__WHAT THE TASK REQUIRES__
Quote the lines that run from the line containing "What Blender Python" down to the line containing "return s.box(-w /". Include both of those lines, reproduce each exactly, and omit everything else.

Scenes as source code
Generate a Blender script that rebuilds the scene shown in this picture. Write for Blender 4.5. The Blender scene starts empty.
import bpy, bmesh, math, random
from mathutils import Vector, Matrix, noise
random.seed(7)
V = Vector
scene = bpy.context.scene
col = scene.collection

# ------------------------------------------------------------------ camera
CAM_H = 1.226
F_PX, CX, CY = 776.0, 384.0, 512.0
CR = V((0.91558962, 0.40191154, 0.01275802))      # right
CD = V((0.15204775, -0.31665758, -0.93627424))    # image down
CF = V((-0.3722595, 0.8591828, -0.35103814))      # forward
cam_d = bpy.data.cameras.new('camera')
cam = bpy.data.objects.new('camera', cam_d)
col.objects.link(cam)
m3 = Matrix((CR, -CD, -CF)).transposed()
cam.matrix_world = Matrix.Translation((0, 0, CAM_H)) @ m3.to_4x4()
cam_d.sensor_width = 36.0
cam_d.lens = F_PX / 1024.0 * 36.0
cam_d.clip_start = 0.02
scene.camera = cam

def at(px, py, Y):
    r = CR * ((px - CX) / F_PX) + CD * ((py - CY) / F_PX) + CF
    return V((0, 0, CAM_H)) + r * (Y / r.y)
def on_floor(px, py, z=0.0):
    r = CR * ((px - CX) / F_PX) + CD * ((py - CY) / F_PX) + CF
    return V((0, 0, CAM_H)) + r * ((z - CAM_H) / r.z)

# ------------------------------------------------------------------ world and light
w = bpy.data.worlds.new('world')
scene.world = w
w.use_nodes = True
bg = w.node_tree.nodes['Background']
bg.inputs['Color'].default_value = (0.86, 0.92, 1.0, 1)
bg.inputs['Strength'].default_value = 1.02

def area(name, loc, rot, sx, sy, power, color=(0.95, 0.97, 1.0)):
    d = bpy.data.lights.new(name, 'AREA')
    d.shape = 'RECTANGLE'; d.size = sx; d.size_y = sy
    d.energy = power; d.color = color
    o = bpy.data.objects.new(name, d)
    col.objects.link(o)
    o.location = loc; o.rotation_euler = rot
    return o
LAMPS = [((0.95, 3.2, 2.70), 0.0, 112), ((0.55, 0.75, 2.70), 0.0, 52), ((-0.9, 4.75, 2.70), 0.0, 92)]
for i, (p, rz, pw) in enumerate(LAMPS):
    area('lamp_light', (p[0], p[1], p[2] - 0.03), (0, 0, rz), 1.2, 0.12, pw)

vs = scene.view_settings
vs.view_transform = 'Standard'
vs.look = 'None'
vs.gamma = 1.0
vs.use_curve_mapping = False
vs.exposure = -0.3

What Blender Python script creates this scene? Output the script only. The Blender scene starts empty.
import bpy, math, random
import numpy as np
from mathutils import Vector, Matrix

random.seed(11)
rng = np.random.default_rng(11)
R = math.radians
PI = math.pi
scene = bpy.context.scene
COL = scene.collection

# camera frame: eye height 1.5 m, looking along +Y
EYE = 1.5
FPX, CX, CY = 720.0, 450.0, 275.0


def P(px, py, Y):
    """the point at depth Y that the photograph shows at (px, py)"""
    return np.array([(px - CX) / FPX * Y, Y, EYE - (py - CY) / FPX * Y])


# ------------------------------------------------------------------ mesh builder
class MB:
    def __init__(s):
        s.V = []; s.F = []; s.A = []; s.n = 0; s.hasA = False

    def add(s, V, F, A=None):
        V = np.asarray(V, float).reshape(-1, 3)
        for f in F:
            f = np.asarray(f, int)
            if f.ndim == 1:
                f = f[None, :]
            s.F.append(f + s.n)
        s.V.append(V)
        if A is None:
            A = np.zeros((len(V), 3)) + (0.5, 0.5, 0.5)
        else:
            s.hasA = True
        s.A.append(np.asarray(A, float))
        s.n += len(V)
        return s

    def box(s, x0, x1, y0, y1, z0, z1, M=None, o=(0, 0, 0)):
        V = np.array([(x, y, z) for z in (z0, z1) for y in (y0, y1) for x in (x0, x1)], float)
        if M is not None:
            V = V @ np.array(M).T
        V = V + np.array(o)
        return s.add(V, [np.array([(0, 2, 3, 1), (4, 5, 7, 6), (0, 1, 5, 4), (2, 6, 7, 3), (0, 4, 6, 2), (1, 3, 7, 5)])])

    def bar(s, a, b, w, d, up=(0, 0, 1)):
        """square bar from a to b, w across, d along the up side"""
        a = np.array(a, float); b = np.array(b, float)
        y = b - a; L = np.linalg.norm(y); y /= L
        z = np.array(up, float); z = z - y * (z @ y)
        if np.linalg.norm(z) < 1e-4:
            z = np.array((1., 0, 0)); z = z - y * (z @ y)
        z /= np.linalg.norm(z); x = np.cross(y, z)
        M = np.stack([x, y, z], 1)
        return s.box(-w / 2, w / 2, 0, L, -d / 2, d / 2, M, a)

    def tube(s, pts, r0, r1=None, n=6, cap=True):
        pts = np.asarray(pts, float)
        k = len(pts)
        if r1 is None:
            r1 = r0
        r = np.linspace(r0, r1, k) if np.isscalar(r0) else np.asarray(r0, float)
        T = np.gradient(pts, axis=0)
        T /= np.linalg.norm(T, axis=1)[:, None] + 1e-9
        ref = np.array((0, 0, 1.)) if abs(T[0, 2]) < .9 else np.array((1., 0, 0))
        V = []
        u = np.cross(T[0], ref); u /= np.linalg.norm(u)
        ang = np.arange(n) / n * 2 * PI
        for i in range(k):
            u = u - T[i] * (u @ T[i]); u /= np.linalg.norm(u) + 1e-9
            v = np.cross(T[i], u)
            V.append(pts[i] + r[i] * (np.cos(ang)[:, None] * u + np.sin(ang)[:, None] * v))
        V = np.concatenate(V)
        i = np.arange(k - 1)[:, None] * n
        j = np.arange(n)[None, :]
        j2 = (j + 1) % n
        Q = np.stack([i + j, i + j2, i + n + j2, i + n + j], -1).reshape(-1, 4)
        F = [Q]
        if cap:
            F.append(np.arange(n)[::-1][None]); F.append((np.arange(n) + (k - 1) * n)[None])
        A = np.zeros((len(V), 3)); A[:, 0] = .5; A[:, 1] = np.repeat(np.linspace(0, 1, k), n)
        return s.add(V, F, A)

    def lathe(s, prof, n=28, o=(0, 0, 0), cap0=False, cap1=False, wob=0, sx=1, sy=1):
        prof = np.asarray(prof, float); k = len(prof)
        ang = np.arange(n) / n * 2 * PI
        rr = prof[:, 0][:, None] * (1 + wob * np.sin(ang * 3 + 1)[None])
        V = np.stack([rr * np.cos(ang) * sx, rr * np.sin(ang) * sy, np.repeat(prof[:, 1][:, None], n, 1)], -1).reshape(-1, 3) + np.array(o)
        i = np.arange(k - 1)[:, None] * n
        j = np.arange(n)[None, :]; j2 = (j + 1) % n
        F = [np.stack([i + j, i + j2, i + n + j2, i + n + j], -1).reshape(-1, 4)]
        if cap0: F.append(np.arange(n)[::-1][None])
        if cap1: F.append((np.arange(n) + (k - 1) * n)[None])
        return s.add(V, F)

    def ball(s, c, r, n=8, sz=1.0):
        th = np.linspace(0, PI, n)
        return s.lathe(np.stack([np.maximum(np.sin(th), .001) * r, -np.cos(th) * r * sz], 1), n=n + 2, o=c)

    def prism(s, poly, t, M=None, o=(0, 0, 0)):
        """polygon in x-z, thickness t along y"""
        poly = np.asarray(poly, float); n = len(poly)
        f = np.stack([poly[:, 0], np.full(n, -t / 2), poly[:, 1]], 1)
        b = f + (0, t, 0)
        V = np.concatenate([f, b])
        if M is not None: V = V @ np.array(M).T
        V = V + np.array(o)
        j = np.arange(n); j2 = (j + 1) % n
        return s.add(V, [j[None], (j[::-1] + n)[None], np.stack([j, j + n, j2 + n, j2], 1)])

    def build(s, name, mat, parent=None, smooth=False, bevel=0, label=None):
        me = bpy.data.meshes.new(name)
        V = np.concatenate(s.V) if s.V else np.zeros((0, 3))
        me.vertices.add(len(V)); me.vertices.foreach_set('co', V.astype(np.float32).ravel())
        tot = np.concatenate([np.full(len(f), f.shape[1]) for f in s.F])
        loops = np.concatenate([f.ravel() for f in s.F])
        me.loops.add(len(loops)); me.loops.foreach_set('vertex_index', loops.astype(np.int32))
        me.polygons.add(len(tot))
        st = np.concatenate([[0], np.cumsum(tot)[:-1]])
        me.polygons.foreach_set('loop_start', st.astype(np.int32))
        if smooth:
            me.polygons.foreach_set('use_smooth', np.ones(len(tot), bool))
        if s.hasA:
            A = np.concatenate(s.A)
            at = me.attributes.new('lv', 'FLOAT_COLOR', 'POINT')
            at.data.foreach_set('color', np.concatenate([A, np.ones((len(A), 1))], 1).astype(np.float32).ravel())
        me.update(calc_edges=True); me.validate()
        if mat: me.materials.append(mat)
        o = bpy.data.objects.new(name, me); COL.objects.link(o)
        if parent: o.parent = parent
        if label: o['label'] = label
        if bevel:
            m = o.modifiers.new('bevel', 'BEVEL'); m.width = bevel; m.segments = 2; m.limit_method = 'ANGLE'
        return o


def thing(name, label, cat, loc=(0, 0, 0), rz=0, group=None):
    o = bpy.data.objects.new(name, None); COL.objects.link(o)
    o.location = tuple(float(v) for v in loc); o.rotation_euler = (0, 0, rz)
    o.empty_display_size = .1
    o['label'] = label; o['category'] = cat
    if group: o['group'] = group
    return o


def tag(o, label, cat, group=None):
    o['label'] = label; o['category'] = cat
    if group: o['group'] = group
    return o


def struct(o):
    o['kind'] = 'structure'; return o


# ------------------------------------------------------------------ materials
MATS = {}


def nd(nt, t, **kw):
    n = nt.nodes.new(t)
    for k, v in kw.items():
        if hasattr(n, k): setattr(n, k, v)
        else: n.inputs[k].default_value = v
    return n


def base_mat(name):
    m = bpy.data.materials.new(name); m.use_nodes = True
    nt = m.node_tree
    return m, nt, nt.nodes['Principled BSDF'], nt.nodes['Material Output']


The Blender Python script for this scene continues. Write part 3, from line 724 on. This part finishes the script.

__FULL SOLUTION__
What Blender Python script creates this scene? Output the script only. The Blender scene starts empty.
import bpy, math, random
import numpy as np
from mathutils import Vector, Matrix

random.seed(11)
rng = np.random.default_rng(11)
R = math.radians
PI = math.pi
scene = bpy.context.scene
COL = scene.collection

# camera frame: eye height 1.5 m, looking along +Y
EYE = 1.5
FPX, CX, CY = 720.0, 450.0, 275.0


def P(px, py, Y):
    """the point at depth Y that the photograph shows at (px, py)"""
    return np.array([(px - CX) / FPX * Y, Y, EYE - (py - CY) / FPX * Y])


# ------------------------------------------------------------------ mesh builder
class MB:
    def __init__(s):
        s.V = []; s.F = []; s.A = []; s.n = 0; s.hasA = False

    def add(s, V, F, A=None):
        V = np.asarray(V, float).reshape(-1, 3)
        for f in F:
            f = np.asarray(f, int)
            if f.ndim == 1:
                f = f[None, :]
            s.F.append(f + s.n)
        s.V.append(V)
        if A is None:
            A = np.zeros((len(V), 3)) + (0.5, 0.5, 0.5)
        else:
            s.hasA = True
        s.A.append(np.asarray(A, float))
        s.n += len(V)
        return s

    def box(s, x0, x1, y0, y1, z0, z1, M=None, o=(0, 0, 0)):
        V = np.array([(x, y, z) for z in (z0, z1) for y in (y0, y1) for x in (x0, x1)], float)
        if M is not None:
            V = V @ np.array(M).T
        V = V + np.array(o)
        return s.add(V, [np.array([(0, 2, 3, 1), (4, 5, 7, 6), (0, 1, 5, 4), (2, 6, 7, 3), (0, 4, 6, 2), (1, 3, 7, 5)])])

    def bar(s, a, b, w, d, up=(0, 0, 1)):
        """square bar from a to b, w across, d along the up side"""
        a = np.array(a, float); b = np.array(b, float)
        y = b - a; L = np.linalg.norm(y); y /= L
        z = np.array(up, float); z = z - y * (z @ y)
        if np.linalg.norm(z) < 1e-4:
            z = np.array((1., 0, 0)); z = z - y * (z @ y)
        z /= np.linalg.norm(z); x = np.cross(y, z)
        M = np.stack([x, y, z], 1)
        return s.box(-w / 2, w / 2, 0, L, -d / 2, d / 2, M, a)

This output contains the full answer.